Et le bulletin est médiocre, estiment les examinateurs de Laka.

Avec un point sur le systématisme et la variété des systèmes de sécurité, zéro pour l’existence des bunkers -le bâtiment d’entreposage des emballages des déchets n’est pas bunkerisé à Doel…-, deux points pour les structures d’endiguement, et trois pour la procédure de gestion des accidents graves, la centrale scaldéenne, récemment prolongée pour dix ans, récolte six points sur douze possibles. Soit juste ric-rac la moyenne. Et juste ric-rac en dessous de la marque des 25% des centrales les plus sûres d’Occident. Borssele devra encore y être en 2018, en 2023, en 2028 pour durer jusqu’en 2033. Doel n’y est pas, et ne doit pas y être pour durer jusqu’en 2024. Si elle avait été construite au Nord de l’Escaut, elle aurait donc définitivement fermé en 2014. Ou elle aurait dû solidement revoir ses procédures de sécurité.

Décidément, ces Hollandais sont plus forts que nous.

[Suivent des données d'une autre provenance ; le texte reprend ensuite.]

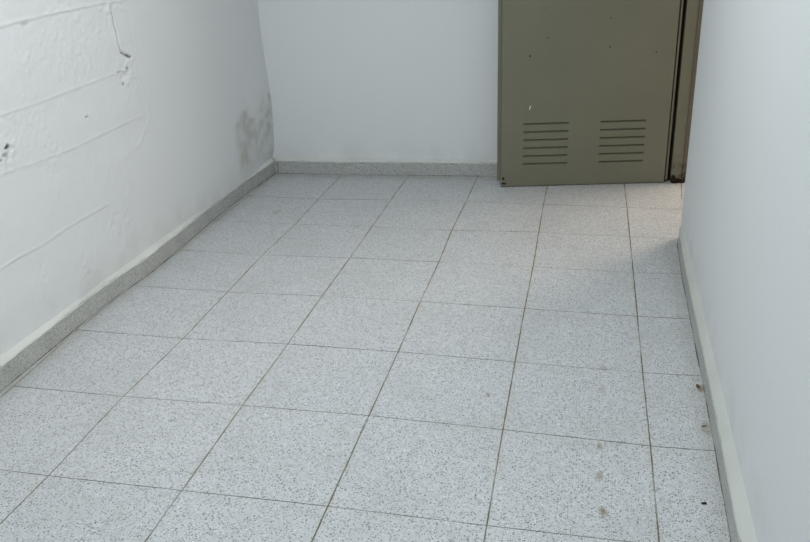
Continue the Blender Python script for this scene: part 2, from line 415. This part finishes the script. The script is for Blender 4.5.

Jean-Marc Nollet (ECOLO) n’est pas loin de regretter, pour le coup, la révolution de 1830. Il engage, une énième fois, la responsabilité de la ministre fédérale de l’Energie. « Pour contrer les multiples critiques venant notamment des Pays-Bas, la ministre Marghem utilise souvent l’argument que nos voisins ont prolongé de 20 ans leur centrale de Borssele alors que nous n’allons les prolonger que de 10 ans. Mais la ministre cache les critères beaucoup plus stricts utilisés chez eux et le fait que ces critères sont strictement vérifiés tous les 5 ans. Si ces mêmes critères devaient être respectés chez nous, jamais les centrales de Doel 1&2 ne pourraient être prolongées. Ce n’est pas plus compliqué que cela. Mais c’est totalement occulté actuellement dans le débat », dit-il.L’engagement de Laka dans la cause antinucléaire ne doit pas selon lui invalider les conclusions de son enquête. « Je demande à la ministre Marghem de soumettre les centrales de Doel aux critères hollandais et, si elle ne se satisfait pas de l’examen réalisé par LAKA, de faire réaliser ce même examen par des experts internationaux », ajoute-t-il, rappelant que, le onze mars prochain sera commémoré le cinquième anniversaire de la catastrophe de Fukushima, et que « là aussi ils pensaient maîtriser la technologie ».